Last fall, California Gov. Gavin Newsom signed a bill establishing the nation’s first task force to study and make recommendations on reparations for slavery. Bolstered by the Black Lives Matter movement and the national reckoning with police brutality sparked by the killings of George Floyd, Breonna Taylor and other Black Americans, the idea of reparations is getting a fresh look across the country, too.

But how to go from talk to action? And how to answer some of the critical questions, including who should be eligible, and what type of payment would be best?

On Thursday, five academics probed the many facets of the debate in the latest installment of UC Berkeley’s livestreamed Berkeley Conversations , agreeing that this is a moment worth seizing to begin to repair the nation’s inequalities. The event was sponsored by Berkeley Law , at the suggestion of the school’s Staff Circle on Anti-Racism , and moderated by Dean Erwin Chemerinsky.

“I think it’s hard to actually ground this question of money until we know what it is we are trying to achieve. What’s the goal of reparations, and who would be the recipients?” asked Berkeley Law professor john a. powell, the Robert D. Haas Chancellor’s Chair in Equity and Inclusion and director of the Othering & Belonging Institute. “There has clearly been a set of injuries. It’s not as clear who the perpetrators of those injuries are, who benefited from those injuries and, therefore, who should pay.”

The narrow approach, he said, would award cash payments to the descendants of slaves, for the injury of slavery. But there are injuries to other groups as well, including Native Americans, and there was also a global slave trade, raising the question of whether a reparations program should be international.

Also on the panel were professor Charles Henry, of the Department of African American Studies; professor Jovan Scott Lewis, of the Department of Geography; Cecilia Cissell Lucas, from the Interdisciplinary Social Science Program; and New York University professor Michael Ralph.

Henry outlined other points in American history when reparations were broached.
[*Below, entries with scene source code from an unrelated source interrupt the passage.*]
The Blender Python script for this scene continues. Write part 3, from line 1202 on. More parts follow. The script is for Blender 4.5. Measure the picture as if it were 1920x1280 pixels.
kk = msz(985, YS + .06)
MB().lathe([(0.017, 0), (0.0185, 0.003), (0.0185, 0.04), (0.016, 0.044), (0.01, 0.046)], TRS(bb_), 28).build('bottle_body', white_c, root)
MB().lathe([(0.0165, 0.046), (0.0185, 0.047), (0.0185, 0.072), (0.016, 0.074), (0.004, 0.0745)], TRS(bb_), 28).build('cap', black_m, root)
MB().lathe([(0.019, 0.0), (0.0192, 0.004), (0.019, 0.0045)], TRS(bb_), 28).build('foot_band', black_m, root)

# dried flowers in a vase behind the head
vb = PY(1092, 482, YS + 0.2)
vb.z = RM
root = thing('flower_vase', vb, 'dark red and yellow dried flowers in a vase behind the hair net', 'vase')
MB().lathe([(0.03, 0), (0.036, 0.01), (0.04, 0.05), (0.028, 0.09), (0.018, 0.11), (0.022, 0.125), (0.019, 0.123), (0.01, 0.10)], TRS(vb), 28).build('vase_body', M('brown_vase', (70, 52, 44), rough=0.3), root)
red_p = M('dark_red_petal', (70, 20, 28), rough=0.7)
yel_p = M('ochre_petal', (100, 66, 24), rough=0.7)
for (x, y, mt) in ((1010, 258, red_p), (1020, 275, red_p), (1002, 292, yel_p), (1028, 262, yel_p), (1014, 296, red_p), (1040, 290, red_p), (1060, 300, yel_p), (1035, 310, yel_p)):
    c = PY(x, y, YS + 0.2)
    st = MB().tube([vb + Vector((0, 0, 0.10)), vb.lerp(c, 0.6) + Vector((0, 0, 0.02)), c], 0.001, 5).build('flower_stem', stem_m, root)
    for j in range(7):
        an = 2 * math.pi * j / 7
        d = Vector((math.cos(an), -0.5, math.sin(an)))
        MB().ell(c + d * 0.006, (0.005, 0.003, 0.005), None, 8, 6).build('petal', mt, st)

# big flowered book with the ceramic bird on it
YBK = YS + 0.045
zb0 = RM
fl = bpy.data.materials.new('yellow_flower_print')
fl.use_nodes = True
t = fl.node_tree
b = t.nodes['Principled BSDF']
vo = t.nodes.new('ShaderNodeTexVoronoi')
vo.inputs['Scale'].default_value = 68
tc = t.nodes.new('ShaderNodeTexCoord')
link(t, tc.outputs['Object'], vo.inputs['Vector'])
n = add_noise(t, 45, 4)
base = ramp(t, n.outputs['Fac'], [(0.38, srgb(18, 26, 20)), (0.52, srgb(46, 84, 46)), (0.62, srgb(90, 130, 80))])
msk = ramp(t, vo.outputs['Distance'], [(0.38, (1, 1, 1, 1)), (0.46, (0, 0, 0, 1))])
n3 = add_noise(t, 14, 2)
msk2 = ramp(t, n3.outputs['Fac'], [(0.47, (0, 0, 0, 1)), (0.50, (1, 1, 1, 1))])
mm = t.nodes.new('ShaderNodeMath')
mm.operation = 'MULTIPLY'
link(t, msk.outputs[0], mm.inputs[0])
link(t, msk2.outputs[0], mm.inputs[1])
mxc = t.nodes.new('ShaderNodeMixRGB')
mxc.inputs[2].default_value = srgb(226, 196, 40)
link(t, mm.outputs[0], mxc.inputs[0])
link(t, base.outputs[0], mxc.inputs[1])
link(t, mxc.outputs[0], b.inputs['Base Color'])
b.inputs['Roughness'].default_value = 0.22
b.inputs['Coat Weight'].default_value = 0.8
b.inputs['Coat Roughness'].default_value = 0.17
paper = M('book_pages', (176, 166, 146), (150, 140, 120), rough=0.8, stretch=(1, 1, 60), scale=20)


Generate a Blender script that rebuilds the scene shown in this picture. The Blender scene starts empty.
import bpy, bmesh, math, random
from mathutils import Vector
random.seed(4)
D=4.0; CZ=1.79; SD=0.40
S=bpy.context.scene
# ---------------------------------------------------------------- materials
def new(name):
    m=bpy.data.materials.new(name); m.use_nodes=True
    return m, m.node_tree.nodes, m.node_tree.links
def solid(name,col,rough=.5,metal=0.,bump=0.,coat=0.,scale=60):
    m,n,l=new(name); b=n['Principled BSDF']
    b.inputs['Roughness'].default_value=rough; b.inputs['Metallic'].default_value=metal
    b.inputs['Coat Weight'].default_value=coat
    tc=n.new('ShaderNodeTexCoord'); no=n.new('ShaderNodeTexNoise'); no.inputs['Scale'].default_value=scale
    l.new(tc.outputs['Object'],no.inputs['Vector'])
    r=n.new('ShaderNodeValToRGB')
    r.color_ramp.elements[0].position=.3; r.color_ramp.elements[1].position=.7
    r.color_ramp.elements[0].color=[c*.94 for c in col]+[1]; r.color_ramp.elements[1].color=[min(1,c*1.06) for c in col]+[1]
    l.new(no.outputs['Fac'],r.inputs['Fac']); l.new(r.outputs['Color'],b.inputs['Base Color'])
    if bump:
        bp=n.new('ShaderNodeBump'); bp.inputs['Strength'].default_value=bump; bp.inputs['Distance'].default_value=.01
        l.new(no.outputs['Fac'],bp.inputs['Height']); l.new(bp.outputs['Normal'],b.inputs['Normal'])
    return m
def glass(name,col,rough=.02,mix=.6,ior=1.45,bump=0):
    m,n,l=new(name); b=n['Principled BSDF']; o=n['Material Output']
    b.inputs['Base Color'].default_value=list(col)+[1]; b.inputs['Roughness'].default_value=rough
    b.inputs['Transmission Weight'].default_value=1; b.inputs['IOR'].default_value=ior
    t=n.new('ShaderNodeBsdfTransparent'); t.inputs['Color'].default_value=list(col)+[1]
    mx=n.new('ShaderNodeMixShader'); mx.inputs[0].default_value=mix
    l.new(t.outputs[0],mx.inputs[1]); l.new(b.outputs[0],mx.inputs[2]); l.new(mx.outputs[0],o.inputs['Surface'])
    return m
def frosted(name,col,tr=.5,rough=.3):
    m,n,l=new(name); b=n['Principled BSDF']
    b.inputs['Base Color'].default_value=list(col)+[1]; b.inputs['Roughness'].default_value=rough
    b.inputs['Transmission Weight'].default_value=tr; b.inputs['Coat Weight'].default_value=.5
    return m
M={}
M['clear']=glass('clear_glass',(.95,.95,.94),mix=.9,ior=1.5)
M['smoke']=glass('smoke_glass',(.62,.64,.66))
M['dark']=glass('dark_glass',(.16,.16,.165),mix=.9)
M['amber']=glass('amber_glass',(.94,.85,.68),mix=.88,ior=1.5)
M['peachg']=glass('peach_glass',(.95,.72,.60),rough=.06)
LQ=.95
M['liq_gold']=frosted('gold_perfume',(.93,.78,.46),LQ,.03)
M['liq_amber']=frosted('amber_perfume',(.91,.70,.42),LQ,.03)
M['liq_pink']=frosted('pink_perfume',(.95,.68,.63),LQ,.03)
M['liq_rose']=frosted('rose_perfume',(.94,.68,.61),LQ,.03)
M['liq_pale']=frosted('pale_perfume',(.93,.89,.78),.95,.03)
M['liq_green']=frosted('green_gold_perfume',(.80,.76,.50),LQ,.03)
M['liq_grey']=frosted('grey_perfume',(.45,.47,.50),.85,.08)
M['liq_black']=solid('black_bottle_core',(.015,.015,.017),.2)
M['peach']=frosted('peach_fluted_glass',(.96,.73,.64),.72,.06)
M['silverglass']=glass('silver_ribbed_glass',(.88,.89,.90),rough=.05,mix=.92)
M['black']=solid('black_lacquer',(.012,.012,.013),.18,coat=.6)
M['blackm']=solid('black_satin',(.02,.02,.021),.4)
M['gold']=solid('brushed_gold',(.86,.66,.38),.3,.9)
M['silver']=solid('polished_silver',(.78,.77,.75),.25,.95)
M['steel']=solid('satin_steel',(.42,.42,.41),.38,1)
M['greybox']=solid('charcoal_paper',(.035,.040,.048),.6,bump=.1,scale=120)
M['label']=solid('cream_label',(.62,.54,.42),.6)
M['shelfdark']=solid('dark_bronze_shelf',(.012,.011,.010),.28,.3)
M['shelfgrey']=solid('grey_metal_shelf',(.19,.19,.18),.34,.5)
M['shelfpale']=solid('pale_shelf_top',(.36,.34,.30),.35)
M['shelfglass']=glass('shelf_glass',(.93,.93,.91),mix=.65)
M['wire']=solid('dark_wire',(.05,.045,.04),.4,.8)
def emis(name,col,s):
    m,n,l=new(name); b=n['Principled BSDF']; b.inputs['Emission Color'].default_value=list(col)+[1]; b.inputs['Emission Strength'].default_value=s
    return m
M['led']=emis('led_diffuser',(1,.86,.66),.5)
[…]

The discussion has come in cycles, he said, from the post-Civil War “40 acres and a mule” program and the push to grant pensions to those who had been enslaved around the turn of the 20th century to more recent efforts made to compensate descendants of those killed in the 1923 massacre in Rosewood, Florida. He thinks we may be in another such cycle.

“I think part of that is due to the overt white nationalism of the Trump administration, the impact of the Black Lives Matter movement, and on the quite obvious racial injustice in the United States,” he said.

Reparations don’t have to be just money, Henry noted. Lewis outlined one rogue operation that functioned as a type of reparation: Young Jamaican men who fleeced wealthy white people in an award scam.

“In other words, the debt can move,” said Lewis, who’s written a book about the operation.

Lucas discussed current efforts at the local level, and the benefits of starting there.

“The more we continue to do this, the more we create the terrain where more meaningful legislative changes become possible,” she said.

Speaking last, powell emphasized that social change has to go beyond a cash payment.
Slavery created a system that perpetuates inequality, he said, and that system would reproduce itself within a generation without more significant actions.

“Unless we actually figure out a way to make the structure of America function very differently, if we’re just giving people money — even if it’s $14 trillion — that might change some things,” powell said. “But I don’t think it would change everything.”